The final point I will make, that I have personally seen make an incredible impact on eliminating any subconscious, unconscious, or hidden biases, is having transparency in the workplace. It is important to note that transparency is not the same as having honesty, one could be honest mention just the good things and sweep the bad things under the rug. Transparency means you lay it all out there, good and bad. This is absolutely empowering.

Transparency, especially when applied to the pay and the company financials, which again as an example in practice is documented by the New York Times, about Jet led to women having the same fair shot that men have. I believe it led to a place where women rose up the ranks at the same rate as men and were encouraged to take on more when everything is laid out there and fair and no one group or party has asymmetric information.

In conclusion

This is a big problem for our industry, I would be lying if I said I had all the answers. I don't. The more we talk through this the more likely, I believe, we are to come to reasonable answers so that our industry can be more inclusive.

As an engineering manager, I wrestle with the problem of finding the best folks for my teams all of the time, especially in this competitive market.

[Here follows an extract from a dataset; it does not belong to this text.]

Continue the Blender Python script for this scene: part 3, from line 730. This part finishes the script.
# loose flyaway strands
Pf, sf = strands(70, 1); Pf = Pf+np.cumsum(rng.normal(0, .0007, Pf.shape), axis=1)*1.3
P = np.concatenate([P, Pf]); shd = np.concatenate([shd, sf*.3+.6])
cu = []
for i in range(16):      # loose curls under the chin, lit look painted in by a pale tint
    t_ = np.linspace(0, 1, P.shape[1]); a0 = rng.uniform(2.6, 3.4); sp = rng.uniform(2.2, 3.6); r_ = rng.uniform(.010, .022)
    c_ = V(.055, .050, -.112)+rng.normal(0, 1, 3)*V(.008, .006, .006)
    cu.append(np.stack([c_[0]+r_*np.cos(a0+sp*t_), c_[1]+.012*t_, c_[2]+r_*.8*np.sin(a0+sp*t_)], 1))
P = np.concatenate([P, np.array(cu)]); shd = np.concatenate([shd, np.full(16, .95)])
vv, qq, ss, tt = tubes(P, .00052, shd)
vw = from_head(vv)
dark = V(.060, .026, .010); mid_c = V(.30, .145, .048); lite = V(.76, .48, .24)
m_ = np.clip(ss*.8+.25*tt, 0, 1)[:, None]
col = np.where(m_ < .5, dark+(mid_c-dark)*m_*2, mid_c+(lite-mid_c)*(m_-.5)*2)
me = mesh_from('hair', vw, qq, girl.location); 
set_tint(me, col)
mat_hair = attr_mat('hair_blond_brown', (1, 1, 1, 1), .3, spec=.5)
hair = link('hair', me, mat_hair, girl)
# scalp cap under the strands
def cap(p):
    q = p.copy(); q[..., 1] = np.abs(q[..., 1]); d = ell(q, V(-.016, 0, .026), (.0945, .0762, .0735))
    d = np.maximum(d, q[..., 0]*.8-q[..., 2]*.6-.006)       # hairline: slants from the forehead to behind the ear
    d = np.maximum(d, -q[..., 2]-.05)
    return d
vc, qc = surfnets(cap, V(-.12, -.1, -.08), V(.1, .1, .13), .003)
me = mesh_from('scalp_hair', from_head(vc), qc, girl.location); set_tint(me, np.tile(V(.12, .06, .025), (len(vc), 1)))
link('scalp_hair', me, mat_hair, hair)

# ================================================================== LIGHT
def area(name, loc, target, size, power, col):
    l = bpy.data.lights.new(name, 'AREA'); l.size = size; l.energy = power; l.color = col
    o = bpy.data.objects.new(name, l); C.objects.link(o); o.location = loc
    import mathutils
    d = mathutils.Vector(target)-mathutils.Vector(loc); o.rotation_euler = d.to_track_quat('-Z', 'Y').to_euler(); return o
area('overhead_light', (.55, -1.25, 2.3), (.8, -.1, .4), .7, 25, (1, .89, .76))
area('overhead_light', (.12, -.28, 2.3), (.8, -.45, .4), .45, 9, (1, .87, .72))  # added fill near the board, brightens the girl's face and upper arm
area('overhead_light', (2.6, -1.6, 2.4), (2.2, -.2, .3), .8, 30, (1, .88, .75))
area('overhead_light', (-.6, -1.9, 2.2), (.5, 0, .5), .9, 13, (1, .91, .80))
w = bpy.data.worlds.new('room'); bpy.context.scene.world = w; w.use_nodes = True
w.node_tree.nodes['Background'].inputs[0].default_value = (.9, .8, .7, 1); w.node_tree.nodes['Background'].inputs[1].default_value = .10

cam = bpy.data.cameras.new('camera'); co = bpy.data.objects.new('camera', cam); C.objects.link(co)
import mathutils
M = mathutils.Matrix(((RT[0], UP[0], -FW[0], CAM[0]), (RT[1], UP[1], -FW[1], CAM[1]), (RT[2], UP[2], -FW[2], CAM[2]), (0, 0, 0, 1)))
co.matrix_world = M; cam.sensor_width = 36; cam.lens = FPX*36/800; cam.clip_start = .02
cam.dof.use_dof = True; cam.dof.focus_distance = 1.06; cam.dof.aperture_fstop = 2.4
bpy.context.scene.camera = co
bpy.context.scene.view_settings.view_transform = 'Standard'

In my experience, the best people are always men and women and never limited to one group as these skewed industry numbers imply. If we do not check ourselves on these hidden, unconscious, biases we will not find the best people, we will, in fact, put our teams and organizations at huge disadvantages. We will also put society at a disadvantage.

With technology impacting every part of society, now more than ever, the thoughtfulness and diversity have never been more important to have than it is today. As we build technology that changes the world we have to build it with men and women or we risk missing edge cases that will have profound negative impacts on our future.